Chapel is an integral part of the School’s life. It relates to all four pillars of the educational project at King’s-Edgehill and in a sense holds them together: academics, athletics, aesthetics (Arts) and leadership. All four are front and center in each Chapel service. We sit to listen and think about what is being read and said just like in class, hence academics. We stand to sing and praise – ‘Yay God,’ and all that jazz, as it were! We kneel to pray. Thus standing, sitting, kneeling (or squatting) are our morning calisthenics, thus athletics! The Arts pillar is there in terms of the music and the spatial qualities of the Chapel in its architecture and stained glass windows which, of course, tell a story. Our Head Boy, Will Ahern, is also our organist on Mondays and Tuesdays while Mr. Steven Roe plays on Thursdays and Fridays. We may not have a mass choir but at present we have a masked choir – all the students in Chapel! Singing involves paying attention to written words and music and so contributes to the acquisition of two skills and certainly this is important for students who are learning English as a second language. Leadership is present by way of the Chapel Prefects under the direction of the Head Chapel Prefect, Stanislav Matkovskyi. Students exercise leadership in reading the Scripture lessons, in leading the Prayers, and in serving. All of these pillars go together and reinforce each other.
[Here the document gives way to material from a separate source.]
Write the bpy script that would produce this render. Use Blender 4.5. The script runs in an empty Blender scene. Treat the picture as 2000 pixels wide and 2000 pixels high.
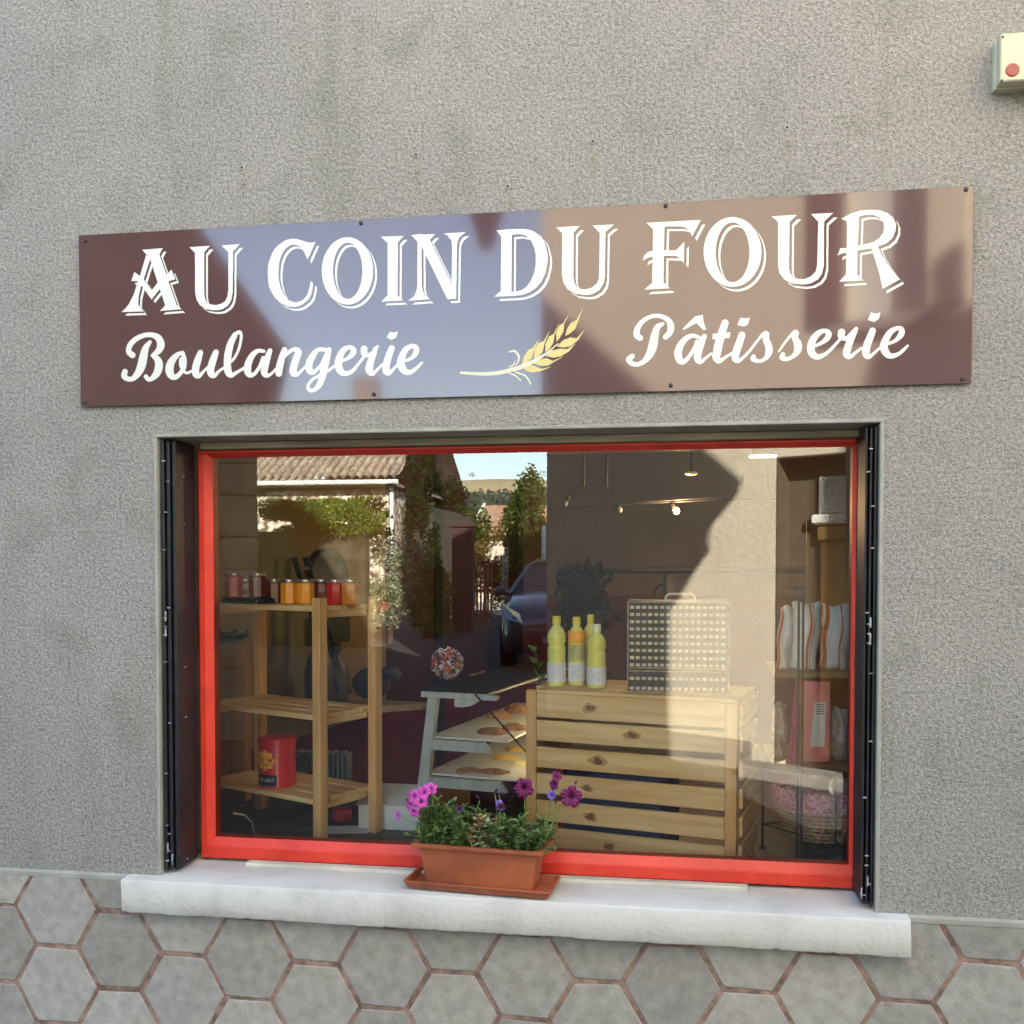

The Chapel service is intentionally and explicitly Christian and reflects the School’s history and Anglican origins. But faith or religion like education cannot be forced. Students and faculty come from a great variety of religions and non religions, cultures and linguistic communities. The point of Chapel is educational. It is about exploring the great questions that belong to human culture and which never really go away. Through the readings from the Jewish Scriptures and the Christian Scriptures we engage the philosophical questions that relate to other religions and philosophies as well such as Sanatana Dharma (Hinduism), Buddhism, Confucianism and Daoism, Judaism, Christianity, and Islam, as well as the different forms of atheism. The point is to do this through the idea of the dignity of difference; in other words, respecting the different outlooks and thinking that belong to our humanity in all of its remarkable variety.